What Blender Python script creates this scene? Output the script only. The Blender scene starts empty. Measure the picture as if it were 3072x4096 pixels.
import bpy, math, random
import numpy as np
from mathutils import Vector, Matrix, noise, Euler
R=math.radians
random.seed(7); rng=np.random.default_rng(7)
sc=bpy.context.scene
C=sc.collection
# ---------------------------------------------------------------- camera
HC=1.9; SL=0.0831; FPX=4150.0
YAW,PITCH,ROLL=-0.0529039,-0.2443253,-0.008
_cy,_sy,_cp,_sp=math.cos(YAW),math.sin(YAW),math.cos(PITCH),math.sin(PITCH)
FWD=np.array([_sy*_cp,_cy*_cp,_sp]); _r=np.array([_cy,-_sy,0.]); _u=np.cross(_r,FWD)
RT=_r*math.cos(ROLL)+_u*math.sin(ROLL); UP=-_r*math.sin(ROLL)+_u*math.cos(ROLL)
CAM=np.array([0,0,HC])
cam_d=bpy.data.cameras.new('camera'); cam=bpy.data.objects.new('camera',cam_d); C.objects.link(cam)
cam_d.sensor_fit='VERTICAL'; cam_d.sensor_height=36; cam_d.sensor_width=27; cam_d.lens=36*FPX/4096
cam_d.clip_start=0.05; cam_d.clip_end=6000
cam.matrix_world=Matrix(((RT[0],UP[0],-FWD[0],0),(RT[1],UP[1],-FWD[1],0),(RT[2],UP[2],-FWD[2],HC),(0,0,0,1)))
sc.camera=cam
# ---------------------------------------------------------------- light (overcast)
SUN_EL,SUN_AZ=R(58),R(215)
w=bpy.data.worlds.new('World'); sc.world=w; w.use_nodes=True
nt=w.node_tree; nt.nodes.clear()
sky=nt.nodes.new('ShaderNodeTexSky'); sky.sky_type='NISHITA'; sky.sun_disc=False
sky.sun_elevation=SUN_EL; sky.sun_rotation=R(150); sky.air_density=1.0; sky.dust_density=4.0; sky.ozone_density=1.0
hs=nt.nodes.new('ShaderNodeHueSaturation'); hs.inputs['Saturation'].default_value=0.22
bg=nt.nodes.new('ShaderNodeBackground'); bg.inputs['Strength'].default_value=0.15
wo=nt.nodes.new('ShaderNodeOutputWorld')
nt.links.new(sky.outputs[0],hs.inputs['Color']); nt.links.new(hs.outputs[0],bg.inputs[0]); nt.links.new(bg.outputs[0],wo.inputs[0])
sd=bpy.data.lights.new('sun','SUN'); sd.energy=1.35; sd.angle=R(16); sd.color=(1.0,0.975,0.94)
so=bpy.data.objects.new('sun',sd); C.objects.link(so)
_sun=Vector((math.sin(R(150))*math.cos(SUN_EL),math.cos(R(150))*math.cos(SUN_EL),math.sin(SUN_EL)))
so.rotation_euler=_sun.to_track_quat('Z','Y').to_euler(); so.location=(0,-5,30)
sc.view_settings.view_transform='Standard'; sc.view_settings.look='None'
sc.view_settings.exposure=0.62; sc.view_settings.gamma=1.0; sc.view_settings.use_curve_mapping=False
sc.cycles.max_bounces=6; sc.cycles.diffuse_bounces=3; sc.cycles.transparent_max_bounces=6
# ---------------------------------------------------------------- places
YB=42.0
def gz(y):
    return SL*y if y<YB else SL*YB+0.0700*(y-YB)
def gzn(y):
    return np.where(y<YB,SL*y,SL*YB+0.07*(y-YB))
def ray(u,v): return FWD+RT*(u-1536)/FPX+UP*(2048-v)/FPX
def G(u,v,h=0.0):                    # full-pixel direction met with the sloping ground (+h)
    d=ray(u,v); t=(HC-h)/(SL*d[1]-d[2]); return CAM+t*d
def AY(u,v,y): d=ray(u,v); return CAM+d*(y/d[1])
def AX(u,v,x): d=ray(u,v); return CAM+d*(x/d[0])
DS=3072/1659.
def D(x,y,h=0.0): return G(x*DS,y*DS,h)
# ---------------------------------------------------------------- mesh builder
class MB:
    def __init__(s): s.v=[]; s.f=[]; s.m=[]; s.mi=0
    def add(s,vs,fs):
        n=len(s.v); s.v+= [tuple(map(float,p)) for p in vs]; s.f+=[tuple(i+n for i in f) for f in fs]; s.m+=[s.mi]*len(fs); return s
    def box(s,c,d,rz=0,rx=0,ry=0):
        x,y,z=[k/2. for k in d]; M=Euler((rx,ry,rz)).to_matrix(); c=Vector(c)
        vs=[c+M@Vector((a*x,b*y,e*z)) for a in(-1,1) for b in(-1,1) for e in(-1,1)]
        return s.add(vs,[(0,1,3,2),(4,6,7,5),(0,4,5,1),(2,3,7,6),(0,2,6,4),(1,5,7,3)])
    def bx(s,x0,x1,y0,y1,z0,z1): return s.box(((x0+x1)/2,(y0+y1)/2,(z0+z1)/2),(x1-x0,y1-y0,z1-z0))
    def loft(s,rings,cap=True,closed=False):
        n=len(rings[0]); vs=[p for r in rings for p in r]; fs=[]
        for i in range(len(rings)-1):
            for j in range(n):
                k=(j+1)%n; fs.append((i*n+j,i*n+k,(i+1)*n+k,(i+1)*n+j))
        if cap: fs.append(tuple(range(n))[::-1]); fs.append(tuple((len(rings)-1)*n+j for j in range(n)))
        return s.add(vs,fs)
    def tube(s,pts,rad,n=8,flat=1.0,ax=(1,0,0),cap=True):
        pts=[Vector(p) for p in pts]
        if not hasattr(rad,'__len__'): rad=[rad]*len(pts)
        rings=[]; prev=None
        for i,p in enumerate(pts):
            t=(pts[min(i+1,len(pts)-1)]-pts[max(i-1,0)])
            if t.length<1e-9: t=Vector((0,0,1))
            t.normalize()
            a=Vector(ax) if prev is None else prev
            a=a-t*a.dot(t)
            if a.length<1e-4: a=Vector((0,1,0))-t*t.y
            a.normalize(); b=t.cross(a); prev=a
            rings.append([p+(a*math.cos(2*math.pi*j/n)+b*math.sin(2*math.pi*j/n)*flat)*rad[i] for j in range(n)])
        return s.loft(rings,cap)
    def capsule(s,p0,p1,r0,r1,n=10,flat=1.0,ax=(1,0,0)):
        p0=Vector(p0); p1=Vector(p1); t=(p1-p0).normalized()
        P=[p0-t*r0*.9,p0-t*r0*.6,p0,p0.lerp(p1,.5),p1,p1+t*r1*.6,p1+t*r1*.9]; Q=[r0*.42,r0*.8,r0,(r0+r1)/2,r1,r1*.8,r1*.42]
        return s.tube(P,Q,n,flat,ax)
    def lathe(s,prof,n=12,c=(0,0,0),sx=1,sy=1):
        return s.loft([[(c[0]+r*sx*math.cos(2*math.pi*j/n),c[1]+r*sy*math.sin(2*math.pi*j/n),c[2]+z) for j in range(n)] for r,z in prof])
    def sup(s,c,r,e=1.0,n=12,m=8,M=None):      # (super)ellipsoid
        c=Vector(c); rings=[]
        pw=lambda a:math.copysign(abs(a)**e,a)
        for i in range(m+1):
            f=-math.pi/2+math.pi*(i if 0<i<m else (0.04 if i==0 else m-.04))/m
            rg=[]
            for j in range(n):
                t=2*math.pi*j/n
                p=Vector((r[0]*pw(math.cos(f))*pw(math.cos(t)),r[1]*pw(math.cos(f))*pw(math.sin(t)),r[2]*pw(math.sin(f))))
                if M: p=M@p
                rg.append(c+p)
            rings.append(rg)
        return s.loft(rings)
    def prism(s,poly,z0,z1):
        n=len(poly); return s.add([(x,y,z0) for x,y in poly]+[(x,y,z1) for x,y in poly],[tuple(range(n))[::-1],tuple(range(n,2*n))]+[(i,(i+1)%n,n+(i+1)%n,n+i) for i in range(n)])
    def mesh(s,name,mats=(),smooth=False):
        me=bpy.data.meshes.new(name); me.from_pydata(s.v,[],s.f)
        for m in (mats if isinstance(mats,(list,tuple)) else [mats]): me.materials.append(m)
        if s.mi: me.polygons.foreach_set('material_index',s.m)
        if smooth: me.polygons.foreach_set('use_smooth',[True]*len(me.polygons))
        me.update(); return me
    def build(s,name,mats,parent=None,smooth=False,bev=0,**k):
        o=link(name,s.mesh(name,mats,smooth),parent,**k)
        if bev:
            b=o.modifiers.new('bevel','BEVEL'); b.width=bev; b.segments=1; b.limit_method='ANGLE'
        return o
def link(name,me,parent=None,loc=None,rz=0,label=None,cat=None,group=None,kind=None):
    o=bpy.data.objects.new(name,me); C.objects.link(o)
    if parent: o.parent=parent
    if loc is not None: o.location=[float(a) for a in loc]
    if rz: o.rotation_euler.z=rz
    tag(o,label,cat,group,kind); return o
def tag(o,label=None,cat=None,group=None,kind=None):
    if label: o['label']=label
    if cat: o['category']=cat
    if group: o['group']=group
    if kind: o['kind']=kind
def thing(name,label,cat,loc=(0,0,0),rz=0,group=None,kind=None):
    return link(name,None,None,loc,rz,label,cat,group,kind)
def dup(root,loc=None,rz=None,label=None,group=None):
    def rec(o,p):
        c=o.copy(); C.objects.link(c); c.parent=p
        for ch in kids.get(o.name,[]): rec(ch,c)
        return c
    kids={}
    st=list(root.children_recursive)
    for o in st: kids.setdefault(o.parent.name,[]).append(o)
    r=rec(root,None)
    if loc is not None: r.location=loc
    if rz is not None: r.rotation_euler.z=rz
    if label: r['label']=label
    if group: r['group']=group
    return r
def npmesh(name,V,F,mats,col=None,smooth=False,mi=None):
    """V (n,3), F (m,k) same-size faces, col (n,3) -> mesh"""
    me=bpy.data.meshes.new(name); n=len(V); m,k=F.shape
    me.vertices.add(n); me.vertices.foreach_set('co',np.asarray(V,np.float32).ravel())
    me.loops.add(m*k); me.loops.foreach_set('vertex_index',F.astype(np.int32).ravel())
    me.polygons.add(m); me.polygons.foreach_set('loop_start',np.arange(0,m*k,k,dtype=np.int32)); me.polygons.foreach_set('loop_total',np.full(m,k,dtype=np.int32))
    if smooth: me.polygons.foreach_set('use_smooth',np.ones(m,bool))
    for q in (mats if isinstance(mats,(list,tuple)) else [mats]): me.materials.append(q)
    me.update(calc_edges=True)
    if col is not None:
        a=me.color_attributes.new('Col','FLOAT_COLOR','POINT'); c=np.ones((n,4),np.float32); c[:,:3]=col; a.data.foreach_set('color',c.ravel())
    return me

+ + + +

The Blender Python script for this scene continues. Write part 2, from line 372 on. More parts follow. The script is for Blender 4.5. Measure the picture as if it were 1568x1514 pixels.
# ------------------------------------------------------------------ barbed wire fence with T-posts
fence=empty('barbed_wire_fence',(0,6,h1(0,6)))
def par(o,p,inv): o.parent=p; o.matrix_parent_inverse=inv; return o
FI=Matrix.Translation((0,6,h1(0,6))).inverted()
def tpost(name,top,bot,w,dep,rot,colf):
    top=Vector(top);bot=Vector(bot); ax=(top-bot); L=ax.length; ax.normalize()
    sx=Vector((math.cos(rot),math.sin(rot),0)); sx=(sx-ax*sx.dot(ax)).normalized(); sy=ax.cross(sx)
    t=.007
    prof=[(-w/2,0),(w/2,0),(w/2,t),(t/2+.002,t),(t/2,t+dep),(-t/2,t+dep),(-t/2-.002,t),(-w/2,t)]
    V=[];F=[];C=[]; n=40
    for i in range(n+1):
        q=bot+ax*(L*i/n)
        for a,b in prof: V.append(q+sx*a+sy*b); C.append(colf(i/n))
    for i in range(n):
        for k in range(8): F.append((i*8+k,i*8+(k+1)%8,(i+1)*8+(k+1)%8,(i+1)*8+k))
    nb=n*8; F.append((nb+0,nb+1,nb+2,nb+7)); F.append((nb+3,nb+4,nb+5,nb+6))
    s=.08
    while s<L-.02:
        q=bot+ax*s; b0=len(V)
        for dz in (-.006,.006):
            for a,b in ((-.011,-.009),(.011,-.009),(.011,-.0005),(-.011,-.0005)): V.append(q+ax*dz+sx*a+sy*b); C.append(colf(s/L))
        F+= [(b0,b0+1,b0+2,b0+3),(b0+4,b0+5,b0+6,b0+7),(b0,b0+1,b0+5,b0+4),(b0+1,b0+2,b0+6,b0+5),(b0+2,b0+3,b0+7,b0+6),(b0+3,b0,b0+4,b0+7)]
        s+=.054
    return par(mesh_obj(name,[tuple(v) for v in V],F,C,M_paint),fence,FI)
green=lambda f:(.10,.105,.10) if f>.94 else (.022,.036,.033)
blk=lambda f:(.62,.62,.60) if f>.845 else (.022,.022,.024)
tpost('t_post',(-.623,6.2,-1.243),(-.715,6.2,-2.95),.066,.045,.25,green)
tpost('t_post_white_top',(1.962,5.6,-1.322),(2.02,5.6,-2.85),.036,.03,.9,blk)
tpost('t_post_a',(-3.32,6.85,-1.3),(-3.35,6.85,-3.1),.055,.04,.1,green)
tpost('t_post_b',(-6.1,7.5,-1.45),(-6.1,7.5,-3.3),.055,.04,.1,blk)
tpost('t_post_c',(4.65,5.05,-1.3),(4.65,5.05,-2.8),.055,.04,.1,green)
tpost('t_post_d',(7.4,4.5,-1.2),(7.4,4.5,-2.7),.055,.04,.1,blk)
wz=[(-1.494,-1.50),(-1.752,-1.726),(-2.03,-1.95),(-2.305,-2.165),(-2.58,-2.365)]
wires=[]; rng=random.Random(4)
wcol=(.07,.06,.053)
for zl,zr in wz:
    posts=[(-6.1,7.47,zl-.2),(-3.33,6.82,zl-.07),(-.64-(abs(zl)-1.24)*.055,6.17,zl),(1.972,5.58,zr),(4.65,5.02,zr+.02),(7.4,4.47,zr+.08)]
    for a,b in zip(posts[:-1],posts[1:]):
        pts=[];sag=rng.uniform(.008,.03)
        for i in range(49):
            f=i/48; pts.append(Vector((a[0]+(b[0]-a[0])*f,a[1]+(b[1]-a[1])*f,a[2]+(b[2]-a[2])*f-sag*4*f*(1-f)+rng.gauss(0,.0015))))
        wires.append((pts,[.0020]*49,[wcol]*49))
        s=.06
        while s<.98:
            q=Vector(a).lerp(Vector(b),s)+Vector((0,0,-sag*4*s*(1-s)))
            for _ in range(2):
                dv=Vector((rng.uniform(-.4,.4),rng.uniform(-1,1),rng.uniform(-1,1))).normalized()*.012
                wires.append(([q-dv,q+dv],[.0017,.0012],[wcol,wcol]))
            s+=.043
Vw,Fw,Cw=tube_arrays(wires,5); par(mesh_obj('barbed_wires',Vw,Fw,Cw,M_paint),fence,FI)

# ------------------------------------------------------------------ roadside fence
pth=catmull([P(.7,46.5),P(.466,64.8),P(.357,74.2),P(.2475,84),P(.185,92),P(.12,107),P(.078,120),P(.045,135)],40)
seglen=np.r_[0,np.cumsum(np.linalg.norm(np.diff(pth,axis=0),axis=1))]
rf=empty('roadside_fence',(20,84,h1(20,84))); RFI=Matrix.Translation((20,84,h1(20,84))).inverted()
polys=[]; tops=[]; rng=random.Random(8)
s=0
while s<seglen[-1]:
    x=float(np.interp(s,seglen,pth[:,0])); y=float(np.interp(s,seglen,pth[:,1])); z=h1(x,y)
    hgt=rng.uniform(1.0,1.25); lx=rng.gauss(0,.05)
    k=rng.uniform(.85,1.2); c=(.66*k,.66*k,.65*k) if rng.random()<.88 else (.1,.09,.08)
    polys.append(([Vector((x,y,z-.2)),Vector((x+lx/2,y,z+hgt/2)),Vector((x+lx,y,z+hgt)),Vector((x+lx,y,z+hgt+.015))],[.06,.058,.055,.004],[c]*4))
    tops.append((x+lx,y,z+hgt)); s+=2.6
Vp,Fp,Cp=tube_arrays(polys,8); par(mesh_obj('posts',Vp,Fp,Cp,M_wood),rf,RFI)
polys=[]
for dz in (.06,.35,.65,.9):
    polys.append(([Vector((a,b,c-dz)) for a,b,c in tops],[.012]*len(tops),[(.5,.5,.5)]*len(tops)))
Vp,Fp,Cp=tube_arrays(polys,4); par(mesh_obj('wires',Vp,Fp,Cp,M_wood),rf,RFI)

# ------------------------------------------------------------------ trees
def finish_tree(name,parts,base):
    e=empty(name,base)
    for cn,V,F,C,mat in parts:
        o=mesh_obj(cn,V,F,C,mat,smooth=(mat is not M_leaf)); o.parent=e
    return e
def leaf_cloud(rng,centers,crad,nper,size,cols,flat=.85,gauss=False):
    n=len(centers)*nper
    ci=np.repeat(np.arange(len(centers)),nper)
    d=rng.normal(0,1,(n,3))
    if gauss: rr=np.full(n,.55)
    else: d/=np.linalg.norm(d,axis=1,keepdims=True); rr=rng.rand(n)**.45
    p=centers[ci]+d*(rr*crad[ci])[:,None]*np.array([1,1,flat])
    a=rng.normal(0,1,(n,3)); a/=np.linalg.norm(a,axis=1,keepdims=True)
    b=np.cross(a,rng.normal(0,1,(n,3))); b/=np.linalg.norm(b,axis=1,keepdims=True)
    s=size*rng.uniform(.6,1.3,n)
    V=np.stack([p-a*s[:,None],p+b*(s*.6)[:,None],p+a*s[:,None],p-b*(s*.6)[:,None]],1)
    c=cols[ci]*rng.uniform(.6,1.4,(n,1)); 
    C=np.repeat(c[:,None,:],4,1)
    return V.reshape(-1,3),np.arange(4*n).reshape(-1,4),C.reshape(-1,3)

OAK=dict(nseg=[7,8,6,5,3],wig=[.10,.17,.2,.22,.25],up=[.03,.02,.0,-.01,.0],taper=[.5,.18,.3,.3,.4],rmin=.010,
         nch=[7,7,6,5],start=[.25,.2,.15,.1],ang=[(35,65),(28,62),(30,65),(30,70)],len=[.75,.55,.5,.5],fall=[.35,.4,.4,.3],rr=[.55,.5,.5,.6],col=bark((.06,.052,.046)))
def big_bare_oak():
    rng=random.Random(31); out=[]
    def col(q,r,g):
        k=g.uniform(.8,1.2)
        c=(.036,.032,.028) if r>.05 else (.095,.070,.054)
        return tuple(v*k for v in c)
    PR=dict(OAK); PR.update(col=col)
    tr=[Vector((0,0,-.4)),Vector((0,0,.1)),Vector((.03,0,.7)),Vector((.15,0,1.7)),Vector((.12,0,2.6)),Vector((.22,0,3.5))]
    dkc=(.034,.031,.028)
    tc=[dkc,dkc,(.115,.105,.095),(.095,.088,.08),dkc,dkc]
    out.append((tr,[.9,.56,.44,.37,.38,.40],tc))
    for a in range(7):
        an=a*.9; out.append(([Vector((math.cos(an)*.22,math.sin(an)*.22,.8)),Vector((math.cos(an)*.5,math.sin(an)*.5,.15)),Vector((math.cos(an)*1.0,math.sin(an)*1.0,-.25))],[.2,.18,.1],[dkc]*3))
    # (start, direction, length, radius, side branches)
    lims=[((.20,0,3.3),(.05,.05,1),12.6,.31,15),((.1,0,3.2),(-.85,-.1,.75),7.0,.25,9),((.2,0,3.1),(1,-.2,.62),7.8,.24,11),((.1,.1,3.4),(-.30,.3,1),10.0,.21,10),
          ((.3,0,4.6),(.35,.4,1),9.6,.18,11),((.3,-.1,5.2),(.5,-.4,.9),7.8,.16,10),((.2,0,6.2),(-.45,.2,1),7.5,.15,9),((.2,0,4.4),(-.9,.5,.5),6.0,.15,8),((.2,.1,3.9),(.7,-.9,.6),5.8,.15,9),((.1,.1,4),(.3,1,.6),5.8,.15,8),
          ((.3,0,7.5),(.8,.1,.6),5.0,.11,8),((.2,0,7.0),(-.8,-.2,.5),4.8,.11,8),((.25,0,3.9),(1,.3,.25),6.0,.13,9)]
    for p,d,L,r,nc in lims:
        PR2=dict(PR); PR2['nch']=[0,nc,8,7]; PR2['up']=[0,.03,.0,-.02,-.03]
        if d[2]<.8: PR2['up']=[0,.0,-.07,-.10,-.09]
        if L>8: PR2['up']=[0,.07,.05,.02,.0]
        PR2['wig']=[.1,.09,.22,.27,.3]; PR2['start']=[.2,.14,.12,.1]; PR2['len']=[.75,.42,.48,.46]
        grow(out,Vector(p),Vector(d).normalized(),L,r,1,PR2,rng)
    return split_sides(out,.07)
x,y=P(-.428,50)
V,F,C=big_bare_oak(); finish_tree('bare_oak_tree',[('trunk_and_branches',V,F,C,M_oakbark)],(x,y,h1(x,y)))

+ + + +

Set task ▸ Search the listing for the word "picture". Copy every line in which it occurs.

Worked answer ▸
What Blender Python script creates this scene? Output the script only. The Blender scene starts empty. Measure the picture as if it were 3072x4096 pixels.
The Blender Python script for this scene continues. Write part 2, from line 372 on. More parts follow. The script is for Blender 4.5. Measure the picture as if it were 1568x1514 pixels.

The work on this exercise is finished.